At the 2026 Beijing E-Town half-marathon on Sunday, a humanoid robot named "Flash" from Shenzhen Honor Smart Technology Development Co., Ltd. finished ahead of all human runners, claiming victory in 50 minutes and 26 seconds in autonomous navigation mode and bettering the human world record of 57 minutes and 20 seconds set by Ugandan star Jacob Kiplimo at the Lisbon Half Marathon in March this year.

The result marked a stark contrast with the inaugural race a year earlier, when humanoid robot Tiangong Ultra won in 2 hours, 40 minutes, and 42 seconds. In that edition, only six of 20 competing teams completed the course.

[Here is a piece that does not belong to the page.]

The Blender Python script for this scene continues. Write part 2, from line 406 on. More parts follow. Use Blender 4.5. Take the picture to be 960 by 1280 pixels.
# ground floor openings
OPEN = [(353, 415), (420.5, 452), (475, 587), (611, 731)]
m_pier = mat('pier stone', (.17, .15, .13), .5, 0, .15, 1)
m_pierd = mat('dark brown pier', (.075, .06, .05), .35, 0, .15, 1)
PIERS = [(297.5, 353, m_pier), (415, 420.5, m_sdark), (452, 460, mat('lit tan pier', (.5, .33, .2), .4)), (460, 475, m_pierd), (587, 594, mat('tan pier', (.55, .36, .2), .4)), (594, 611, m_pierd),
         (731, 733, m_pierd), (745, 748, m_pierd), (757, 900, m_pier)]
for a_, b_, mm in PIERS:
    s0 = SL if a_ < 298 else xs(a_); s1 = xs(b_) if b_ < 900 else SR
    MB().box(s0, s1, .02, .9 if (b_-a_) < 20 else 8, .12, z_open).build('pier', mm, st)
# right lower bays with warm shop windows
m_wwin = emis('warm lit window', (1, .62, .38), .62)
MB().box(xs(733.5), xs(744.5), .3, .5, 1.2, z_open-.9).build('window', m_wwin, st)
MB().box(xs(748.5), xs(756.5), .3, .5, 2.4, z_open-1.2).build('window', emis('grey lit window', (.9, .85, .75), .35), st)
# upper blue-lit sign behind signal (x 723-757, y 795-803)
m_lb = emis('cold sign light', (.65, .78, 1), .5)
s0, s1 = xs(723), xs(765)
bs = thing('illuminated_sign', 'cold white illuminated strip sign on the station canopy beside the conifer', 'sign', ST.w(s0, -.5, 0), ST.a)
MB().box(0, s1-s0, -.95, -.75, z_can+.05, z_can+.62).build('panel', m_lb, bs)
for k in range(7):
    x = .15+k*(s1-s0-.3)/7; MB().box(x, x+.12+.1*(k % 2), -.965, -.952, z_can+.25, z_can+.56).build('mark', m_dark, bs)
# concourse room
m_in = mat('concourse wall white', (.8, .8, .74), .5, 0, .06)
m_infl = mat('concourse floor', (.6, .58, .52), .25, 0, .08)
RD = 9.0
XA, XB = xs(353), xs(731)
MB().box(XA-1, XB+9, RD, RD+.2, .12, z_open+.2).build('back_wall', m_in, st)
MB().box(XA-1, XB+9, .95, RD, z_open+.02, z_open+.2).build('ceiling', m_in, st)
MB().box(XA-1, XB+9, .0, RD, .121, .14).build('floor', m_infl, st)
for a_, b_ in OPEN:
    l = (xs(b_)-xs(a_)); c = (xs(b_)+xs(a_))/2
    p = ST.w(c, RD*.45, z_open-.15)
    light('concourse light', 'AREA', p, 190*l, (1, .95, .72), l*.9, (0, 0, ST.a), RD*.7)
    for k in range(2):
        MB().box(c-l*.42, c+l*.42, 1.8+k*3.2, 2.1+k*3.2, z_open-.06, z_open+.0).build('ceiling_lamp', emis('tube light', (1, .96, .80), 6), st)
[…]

While last year most teams aimed merely to complete the distance without falling, this year's entrants were largely designed and tuned to push towards human peak speeds, underscoring how quickly performance and reliability in China's humanoid robotics sector have advanced within a year.

Staging such a race may appear to serve little immediate purpose at first, but at its core, the event tests a broader proposition -- that by designing an ostensibly "non-utilitarian" extreme scenario, it is possible to mobilize capital, talent and engineering resources at scale to channel industrial capacity into frontier technologies.

"Humanoid robots are not yet truly commercialized, so it is difficult for market demand to directly define requirements such as joint cooling or endurance, as it does in the electric-vehicle industry," noted Shao Yuanxin, founder and chief operating officer of Robstride Dynamics, a domestic integrated joint manufacturer.

In extreme sports scenarios, developers are using competition to drive algorithmic optimization, and the technical validation conducted during and after competition will increasingly feed into real-world deployments, accelerating the transition from experimental systems to practical applications.

Off the track, an industrial pathway is taking shape in China at an accelerating speed, from technology R&D to scaled manufacturing, and from laboratory validation to deployment in real-world settings.

In recent years, China has stressed technological self-reliance and forward-looking planning for emerging industries, identifying the robotics industry as a key frontier for capturing future technological high ground. The 15th Five-Year Plan (2026-2030) further embeds the sector within core strategic industrial development, while local governments have also stepped up targeted efforts to accelerate the transition from laboratory research to real-world applications.

Market researcher International Data Corporation (IDC) forecasts that global shipments of humanoid robots will exceed 510,000 units by 2030, implying a compound annual growth rate of nearly 95 percent.

Official data released on Tuesday showed that in the first quarter, China's adoption of new technologies such as artificial intelligence accelerated across the electronics and consumer goods industries, with industrial robot output surging 33.2 percent year on year.

Li Yechuan, chief engineer at the Beijing Municipal Bureau of Economy and Information Technology, said China's supportive measures now extend beyond funding, talent, and spatial planning to the creation of a more enabling environment for innovation.

This year's half-marathon camp also featured a notable presence of young participants. Student teams from leading universities, including Peking University, Beihang University, Fudan University, Huazhong University of Science and Technology, and Hebei University of Technology, took part in the competition.

Many robotics companies were willing to lend humanoid robots -- some valued at hundreds of thousands of yuan -- to student teams free of charge, in a bid to support broader participation from startups and university groups and to nurture the next generation of robotics talent.

During the race, Zhao Mingguo, a researcher at Tsinghua University's Department of Automation, told business news network Yicai that the participant base has broadened beyond traditional robotics firms to include companies from the automotive and smartphone industries.

These large players, he noted, bring systematic management experience and the capacity for large-scale investment, signaling that the broader industrial ecosystem is evolving in a more mature direction.

This, he added, also underscores the rapid pace of iteration in China's robotics sector, suggesting that once a clear objective is set, the domestic industry has the capacity to execute and deliver at speed.